--- START MATERIAL FOR THIS EXERCISE ---
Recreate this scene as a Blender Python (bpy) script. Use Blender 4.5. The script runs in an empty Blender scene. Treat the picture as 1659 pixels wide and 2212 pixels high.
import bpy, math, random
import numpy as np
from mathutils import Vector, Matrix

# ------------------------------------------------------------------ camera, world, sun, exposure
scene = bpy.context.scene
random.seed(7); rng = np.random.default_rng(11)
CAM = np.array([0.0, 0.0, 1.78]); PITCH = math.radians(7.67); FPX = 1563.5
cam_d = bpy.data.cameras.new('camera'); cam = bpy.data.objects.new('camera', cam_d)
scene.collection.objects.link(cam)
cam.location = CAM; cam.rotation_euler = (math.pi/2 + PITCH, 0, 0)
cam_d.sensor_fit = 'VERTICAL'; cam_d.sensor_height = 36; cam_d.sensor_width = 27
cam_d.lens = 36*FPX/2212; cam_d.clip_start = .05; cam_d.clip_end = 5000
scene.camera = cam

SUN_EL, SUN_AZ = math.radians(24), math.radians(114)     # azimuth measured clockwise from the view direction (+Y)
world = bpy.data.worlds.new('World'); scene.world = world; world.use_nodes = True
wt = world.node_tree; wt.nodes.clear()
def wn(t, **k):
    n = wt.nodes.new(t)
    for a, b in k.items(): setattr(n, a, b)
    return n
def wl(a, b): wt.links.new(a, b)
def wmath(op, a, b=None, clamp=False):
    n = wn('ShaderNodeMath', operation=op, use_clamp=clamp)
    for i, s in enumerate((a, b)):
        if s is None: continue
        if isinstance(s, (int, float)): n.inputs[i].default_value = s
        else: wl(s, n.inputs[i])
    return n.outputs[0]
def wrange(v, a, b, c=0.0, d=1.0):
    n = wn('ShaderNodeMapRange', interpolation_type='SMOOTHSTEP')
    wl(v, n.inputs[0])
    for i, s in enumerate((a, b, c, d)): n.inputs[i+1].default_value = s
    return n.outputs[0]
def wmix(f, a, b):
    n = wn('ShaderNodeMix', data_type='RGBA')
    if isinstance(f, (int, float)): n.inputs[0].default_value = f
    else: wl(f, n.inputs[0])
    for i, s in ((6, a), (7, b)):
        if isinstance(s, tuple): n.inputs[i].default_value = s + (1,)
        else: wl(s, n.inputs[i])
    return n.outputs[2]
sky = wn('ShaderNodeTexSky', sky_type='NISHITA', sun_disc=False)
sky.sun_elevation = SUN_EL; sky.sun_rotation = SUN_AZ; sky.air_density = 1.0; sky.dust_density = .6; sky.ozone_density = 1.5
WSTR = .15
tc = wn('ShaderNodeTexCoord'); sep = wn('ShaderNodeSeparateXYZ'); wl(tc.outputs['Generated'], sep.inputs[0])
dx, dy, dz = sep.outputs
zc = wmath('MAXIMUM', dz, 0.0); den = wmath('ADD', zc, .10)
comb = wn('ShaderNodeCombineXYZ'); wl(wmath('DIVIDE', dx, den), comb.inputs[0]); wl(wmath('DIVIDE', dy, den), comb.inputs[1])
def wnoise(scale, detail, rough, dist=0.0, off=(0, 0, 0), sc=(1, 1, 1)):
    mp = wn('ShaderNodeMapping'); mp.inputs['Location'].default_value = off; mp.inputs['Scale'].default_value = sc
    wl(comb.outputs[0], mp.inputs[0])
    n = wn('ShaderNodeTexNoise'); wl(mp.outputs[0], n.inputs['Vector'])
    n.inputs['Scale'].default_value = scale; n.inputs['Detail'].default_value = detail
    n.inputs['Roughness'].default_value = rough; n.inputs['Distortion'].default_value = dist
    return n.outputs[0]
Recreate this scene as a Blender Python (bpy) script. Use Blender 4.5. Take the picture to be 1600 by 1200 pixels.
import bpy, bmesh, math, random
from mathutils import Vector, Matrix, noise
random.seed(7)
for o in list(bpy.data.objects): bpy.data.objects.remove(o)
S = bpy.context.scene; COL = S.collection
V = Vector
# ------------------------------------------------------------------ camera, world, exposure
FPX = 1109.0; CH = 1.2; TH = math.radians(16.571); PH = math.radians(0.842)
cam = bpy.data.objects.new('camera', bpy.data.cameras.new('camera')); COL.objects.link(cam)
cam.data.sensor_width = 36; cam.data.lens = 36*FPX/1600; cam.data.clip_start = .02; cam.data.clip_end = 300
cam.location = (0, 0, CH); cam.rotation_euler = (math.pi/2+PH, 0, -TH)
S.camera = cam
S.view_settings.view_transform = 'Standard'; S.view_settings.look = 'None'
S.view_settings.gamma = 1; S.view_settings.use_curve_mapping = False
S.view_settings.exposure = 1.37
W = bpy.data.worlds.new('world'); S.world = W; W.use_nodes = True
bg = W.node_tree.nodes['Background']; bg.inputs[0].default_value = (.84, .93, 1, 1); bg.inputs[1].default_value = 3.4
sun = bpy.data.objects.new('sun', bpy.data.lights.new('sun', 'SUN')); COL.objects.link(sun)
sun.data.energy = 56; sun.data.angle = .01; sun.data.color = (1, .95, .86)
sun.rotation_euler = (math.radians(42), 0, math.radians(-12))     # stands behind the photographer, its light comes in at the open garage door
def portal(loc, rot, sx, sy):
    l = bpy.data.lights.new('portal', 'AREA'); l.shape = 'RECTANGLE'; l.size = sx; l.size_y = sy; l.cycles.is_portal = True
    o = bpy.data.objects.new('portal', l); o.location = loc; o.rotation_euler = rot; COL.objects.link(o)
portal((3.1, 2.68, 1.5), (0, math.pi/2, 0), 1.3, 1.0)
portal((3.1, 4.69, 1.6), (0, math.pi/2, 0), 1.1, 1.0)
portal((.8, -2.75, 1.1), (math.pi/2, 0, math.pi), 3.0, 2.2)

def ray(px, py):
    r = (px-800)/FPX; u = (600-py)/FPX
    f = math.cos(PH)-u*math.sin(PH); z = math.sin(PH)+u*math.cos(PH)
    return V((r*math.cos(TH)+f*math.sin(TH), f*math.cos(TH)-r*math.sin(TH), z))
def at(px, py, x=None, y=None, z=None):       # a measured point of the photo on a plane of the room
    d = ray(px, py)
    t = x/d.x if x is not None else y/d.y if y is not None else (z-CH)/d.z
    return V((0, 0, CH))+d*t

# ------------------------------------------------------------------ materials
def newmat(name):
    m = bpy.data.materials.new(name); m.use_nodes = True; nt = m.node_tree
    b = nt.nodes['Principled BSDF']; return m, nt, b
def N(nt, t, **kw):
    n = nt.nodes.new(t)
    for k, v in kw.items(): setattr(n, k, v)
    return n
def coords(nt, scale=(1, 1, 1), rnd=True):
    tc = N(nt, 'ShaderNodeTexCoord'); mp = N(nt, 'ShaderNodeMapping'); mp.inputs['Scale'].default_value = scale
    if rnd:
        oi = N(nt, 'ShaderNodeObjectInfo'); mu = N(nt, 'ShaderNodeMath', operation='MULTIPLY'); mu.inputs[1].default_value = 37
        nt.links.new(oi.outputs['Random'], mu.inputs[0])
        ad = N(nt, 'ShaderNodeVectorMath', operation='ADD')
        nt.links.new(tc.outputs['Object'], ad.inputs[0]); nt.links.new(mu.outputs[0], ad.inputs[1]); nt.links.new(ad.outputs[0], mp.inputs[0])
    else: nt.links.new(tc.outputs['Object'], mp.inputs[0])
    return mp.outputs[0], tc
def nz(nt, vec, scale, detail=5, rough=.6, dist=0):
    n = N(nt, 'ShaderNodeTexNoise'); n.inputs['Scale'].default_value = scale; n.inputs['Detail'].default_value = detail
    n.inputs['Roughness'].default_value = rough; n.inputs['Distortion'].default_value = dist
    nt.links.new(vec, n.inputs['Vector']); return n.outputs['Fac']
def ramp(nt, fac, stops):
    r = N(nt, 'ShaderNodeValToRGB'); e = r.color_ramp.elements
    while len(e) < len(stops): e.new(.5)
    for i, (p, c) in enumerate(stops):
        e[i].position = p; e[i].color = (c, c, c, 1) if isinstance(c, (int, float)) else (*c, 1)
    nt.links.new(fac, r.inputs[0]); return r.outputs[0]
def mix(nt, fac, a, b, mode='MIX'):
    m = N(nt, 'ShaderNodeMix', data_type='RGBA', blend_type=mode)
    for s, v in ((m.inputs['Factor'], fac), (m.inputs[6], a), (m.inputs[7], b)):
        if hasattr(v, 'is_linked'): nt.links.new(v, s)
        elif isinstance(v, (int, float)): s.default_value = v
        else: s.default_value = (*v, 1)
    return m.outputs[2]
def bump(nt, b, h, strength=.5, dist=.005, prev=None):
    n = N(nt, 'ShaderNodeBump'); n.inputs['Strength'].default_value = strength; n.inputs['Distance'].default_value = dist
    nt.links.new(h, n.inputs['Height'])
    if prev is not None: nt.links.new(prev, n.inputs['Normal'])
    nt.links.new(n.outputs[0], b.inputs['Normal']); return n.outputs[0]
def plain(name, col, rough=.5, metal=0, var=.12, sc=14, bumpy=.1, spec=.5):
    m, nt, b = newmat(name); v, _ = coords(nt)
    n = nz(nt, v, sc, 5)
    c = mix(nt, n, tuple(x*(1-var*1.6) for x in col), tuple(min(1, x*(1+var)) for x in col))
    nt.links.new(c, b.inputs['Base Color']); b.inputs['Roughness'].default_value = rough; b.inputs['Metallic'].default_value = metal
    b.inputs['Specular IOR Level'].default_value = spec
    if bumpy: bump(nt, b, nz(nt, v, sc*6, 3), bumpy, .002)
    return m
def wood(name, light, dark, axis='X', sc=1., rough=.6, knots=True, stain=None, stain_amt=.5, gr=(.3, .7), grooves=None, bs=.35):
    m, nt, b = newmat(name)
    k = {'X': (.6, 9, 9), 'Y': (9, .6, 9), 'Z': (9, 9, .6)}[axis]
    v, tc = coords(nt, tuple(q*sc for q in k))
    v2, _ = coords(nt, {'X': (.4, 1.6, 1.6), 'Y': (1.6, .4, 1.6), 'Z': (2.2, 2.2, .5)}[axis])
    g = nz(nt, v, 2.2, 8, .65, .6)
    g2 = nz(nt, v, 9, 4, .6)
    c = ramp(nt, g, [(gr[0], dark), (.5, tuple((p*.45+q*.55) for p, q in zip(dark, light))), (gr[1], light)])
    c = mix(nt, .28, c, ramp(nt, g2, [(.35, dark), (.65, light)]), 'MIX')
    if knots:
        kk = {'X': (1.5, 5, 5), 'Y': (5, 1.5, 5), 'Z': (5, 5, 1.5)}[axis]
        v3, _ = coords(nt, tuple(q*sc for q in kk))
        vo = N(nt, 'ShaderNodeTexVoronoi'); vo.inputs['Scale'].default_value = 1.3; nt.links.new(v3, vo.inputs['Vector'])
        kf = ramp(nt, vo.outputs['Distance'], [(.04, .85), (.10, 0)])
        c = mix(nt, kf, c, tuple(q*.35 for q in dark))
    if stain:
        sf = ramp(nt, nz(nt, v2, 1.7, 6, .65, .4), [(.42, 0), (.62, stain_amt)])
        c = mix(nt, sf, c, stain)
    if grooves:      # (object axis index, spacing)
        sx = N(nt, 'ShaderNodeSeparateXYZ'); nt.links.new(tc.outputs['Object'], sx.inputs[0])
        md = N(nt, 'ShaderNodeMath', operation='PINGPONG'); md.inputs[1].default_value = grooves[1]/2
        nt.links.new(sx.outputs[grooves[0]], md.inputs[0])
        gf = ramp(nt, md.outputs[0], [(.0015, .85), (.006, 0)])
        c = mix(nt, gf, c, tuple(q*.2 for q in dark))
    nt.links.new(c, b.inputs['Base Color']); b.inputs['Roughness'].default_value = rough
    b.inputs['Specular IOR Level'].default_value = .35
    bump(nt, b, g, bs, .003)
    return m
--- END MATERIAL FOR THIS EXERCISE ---
Everything from the first line through the line containing "scene.camera = cam" should be quoted exactly, and nothing beyond it.

Recreate this scene as a Blender Python (bpy) script. Use Blender 4.5. The script runs in an empty Blender scene. Treat the picture as 1659 pixels wide and 2212 pixels high.
import bpy, math, random
import numpy as np
from mathutils import Vector, Matrix

# ------------------------------------------------------------------ camera, world, sun, exposure
scene = bpy.context.scene
random.seed(7); rng = np.random.default_rng(11)
CAM = np.array([0.0, 0.0, 1.78]); PITCH = math.radians(7.67); FPX = 1563.5
cam_d = bpy.data.cameras.new('camera'); cam = bpy.data.objects.new('camera', cam_d)
scene.collection.objects.link(cam)
cam.location = CAM; cam.rotation_euler = (math.pi/2 + PITCH, 0, 0)
cam_d.sensor_fit = 'VERTICAL'; cam_d.sensor_height = 36; cam_d.sensor_width = 27
cam_d.lens = 36*FPX/2212; cam_d.clip_start = .05; cam_d.clip_end = 5000
scene.camera = cam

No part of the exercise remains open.